The parliamentary election in the Republic of Ireland last Thursday took place in the shadow of an enormously deep economic recession. The new government will have to make incredibly tough and painful decisions. The worst possible scenario is what we saw in the streets of Greece in recent times. Our country has also been affected by economic problems – there is virtually no day without discussions about cuts that have to be made at every level of government. Although we are all aware that the cuts are absolutely necessary we worry about how they will touch us and our families. Our economic future is for many the most common anxiety.

Today’s gospel seems to be completely incompatible with our worries. Jesus’ call not to worry about tomorrow might be a good suggestion for someone living on his own; but it makes less sense for people who have to pay bills, feed the family, bring up children. So, let’s consider: is it a good idea for young people? Well, it’s hard to imagine a girl who doesn’t care about her clothes and appearance or a boy with no interest in new gadgets. Apparently then today’s gospel doesn’t say anything to anyone. We all need money and none of us can afford to stop thinking about the future. The gospel seems to be a noble and romantic, but impossible dream.

Actually I think personally that the idea does make sense. Jesus doesn’t speak about throwing away all our earthly means of living. His own practise shows that clearly – his small community had a treasurer (the unfortunate Judas Iscariot), whose task was to keep the books for the community. The ancient Church established deacons as people who were in charge of distributing aid to the poor. Saint Paul urged the communities he visited to collect money for good causes. So, the use of money is not against the gospel.

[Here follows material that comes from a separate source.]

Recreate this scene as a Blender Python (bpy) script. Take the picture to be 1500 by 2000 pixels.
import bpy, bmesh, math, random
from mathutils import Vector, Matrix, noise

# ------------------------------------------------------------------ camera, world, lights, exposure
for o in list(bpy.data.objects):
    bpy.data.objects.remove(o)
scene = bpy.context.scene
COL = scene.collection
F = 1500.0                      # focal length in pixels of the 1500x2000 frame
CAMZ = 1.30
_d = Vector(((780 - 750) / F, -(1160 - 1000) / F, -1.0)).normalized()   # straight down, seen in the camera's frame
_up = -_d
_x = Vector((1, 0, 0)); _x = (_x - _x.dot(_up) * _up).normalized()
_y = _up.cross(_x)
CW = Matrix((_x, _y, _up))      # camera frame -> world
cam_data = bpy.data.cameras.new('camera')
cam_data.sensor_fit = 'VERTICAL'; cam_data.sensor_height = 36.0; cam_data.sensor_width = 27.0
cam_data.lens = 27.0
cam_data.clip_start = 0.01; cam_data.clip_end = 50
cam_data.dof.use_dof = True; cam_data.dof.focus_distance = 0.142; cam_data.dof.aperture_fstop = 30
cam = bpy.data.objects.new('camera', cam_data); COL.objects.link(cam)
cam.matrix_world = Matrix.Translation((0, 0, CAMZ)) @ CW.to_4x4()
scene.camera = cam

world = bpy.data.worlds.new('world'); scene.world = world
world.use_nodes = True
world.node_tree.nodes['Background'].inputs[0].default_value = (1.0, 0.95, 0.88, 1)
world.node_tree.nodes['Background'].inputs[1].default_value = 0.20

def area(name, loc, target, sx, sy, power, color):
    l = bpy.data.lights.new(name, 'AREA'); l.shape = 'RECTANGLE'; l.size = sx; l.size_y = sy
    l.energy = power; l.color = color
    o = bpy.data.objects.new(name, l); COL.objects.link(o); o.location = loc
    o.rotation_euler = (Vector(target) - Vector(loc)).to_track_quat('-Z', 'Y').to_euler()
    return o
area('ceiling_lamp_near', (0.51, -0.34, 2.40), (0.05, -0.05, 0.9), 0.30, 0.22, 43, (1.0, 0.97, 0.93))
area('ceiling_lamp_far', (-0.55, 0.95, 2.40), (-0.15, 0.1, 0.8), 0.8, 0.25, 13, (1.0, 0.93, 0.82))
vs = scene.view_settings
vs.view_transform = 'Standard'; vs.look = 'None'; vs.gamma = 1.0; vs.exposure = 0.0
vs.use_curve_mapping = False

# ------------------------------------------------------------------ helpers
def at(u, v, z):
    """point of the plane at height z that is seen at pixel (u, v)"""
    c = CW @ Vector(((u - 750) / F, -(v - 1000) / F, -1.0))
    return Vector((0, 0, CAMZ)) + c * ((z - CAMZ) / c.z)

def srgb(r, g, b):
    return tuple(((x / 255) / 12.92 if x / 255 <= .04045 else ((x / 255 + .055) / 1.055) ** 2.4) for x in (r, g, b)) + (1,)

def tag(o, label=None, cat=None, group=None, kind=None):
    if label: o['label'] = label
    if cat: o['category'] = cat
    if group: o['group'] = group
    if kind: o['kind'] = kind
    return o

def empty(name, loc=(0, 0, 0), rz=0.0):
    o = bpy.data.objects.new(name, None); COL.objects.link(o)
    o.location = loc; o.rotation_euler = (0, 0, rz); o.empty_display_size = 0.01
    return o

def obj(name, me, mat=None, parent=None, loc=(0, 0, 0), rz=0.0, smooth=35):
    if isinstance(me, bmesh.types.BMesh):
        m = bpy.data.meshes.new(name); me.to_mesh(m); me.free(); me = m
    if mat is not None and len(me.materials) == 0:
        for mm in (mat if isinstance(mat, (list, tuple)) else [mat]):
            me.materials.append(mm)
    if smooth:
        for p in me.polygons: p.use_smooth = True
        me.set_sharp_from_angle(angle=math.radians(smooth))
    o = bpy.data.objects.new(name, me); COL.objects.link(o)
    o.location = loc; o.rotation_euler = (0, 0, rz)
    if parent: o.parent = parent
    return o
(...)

Without doubt a lust for money has been a driving force for many people across the generations. Fear of an unpredictable future drove many to stock up their barns, increase the size of their herds, and collect gold. Possessions gave people a feeling of safety. The modern way of doing that is investments and bank deposits. Sadly for some people being rich became a goal in its own right. Any way of gaining more money is OK, even if it means trampling on others. Today’s gospel is a warning about treating money as the ultimate value. The words: ‘Set your hearts on God’s kingdom first’ are not an appeal to build a theocratic society, but a call to keep our humanity in the right place; money is good so long as it is used to build a better, more humane world.